Our GWI finding of young luxury buyers looking for authentic qualities in brands also complements the idea of less is more and is also reflective of their movement to preferring a social platform such as TikTok where authenticity and realism takes centre stage. TikTok to this generation reinforces the idea of ‘be more you’ and this is well reflected with user data highlighting that 56% of TikTok users feel more positive about a brand after seeing it on TikTok and that ads on the platform are more ‘creative’ and ‘original’ than other digital platforms on average.
Reinforcing an accessible appeal
The time is ripe to build notional young values and perceptions around the upscale legacy of brands which are essentially half a century old. Gucci has been a forward thinker here with the brand extending seats to the young at fashion shows and hiring Alessandro Michele as creative director to appeal to a younger audience. This, to the extent that in two years, helped the brand reduce its consumer age by a decade globally. This is crucial because as the younger set of Gen Zers move into their prime shopping wallets they are likely to make their very ‘first’ purchase in this market, hence, reducing the barriers of perceived entry will be key to how this audience interacts with brands in the near future.
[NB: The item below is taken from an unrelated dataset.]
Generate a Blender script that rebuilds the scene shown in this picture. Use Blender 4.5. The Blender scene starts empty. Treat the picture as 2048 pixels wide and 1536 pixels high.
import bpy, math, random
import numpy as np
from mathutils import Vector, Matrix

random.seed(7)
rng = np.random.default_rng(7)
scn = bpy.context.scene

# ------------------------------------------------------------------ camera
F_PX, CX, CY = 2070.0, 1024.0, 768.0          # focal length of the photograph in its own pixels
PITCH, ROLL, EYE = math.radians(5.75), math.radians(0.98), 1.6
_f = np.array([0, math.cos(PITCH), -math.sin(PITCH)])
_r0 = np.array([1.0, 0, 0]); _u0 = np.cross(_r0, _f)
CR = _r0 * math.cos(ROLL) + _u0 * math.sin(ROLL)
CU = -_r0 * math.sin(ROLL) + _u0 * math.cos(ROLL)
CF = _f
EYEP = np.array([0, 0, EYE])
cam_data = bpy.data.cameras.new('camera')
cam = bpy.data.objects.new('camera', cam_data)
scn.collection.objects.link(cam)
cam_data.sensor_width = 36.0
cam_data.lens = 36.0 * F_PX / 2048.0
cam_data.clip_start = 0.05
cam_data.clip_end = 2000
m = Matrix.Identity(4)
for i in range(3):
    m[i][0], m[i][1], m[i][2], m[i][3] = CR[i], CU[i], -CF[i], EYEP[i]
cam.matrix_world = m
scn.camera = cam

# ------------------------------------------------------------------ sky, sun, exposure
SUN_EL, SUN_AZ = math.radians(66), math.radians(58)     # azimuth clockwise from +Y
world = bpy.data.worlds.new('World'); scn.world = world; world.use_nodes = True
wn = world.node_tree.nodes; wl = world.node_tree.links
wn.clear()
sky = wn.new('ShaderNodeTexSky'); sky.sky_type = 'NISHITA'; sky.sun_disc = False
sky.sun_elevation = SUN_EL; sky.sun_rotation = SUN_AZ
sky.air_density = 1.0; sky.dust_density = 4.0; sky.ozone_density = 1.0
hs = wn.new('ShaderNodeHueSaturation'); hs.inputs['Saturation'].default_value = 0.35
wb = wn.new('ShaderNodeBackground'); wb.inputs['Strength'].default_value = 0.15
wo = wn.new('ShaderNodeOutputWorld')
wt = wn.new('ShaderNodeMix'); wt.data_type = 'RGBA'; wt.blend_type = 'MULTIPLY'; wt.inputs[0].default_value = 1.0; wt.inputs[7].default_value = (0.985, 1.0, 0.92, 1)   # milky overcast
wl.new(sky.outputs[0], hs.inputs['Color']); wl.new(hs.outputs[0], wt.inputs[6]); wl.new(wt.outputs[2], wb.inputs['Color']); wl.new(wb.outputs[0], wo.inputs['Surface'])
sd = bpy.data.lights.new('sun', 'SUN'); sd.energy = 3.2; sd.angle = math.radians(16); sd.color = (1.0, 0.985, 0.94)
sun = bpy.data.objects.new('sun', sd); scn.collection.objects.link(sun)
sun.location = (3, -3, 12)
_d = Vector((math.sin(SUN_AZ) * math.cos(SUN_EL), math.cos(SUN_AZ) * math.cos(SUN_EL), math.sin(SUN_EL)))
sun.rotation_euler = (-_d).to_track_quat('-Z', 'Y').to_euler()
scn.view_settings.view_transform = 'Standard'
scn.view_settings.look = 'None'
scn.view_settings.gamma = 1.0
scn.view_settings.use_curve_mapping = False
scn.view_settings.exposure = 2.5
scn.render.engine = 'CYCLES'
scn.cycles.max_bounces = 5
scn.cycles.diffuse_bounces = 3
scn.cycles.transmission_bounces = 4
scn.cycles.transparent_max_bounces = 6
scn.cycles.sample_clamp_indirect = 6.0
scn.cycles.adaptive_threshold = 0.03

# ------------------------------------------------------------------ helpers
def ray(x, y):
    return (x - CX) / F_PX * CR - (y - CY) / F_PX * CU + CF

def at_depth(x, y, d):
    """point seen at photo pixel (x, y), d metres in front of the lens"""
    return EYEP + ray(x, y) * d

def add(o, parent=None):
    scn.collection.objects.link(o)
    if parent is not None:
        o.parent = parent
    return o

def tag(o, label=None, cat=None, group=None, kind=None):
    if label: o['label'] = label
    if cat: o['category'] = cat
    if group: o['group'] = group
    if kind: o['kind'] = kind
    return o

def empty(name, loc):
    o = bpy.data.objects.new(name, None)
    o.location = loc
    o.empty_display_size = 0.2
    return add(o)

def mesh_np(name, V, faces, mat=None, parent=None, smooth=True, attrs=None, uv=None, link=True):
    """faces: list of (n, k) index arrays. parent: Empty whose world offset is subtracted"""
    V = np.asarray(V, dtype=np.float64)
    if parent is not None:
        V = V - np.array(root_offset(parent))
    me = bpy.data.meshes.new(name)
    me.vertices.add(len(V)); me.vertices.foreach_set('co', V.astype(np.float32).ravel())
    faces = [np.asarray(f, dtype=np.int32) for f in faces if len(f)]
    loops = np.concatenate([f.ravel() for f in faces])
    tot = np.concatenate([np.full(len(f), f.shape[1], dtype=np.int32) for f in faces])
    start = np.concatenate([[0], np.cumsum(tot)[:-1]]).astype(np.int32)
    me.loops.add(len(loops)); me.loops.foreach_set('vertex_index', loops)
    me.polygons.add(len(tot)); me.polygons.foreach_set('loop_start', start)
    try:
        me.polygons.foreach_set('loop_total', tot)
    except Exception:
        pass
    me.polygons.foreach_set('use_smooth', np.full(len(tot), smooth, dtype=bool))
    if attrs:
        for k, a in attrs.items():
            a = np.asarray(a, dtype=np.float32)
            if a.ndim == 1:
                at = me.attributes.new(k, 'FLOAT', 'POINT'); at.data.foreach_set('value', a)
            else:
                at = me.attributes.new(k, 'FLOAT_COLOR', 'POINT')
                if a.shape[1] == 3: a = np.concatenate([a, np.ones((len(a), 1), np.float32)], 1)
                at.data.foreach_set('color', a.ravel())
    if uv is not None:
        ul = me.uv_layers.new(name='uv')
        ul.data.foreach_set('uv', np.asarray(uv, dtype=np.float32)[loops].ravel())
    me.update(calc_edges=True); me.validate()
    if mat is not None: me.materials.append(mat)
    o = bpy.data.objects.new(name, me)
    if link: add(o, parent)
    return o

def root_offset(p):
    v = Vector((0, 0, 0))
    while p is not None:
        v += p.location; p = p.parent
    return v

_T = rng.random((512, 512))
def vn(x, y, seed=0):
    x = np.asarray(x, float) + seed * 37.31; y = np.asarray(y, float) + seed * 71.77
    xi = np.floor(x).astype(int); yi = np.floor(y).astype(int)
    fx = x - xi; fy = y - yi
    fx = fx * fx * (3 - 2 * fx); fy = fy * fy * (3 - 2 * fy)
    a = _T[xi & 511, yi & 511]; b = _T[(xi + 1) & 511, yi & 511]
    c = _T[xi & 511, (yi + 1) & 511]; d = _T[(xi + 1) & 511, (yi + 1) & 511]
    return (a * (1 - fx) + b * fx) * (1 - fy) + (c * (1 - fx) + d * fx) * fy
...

A bridge of modernity and legacy
A key consideration in valuing these shifts is the notion of legacy. Few legacy brands are already balancing the line between modernity and tradition—the case of Moncler’s Genius project is one of them. In 2018, the Italian brand collaborated with upcoming and innovative designers to create the Moncler Genius collection. The heritage, design, craftsmanship of years’ worth of fashion weeks were condensed and marketed in-house, offering a new age story that has driven consumers to their stores and in turn boosted sales across non-Genius collections too. Gen Z and millennial consumers now represent 40% of Moncler customers, and 50% of those who purchased Genius products are buying Moncler for the first time.
The future, hence, is ideally driven less by upscale brands trying to showcase high-end glossy products but more by cultural motivations that ring a sentimental and inclusive bond. Such identities and beliefs would eventually represent an evolution of desire that unlocks the key to this pivotal audience. And any brand sans this, potentially risks losing connection with this generation.
Shiva Grover is senior strategy and insights executive at M&C Saatchi Performance.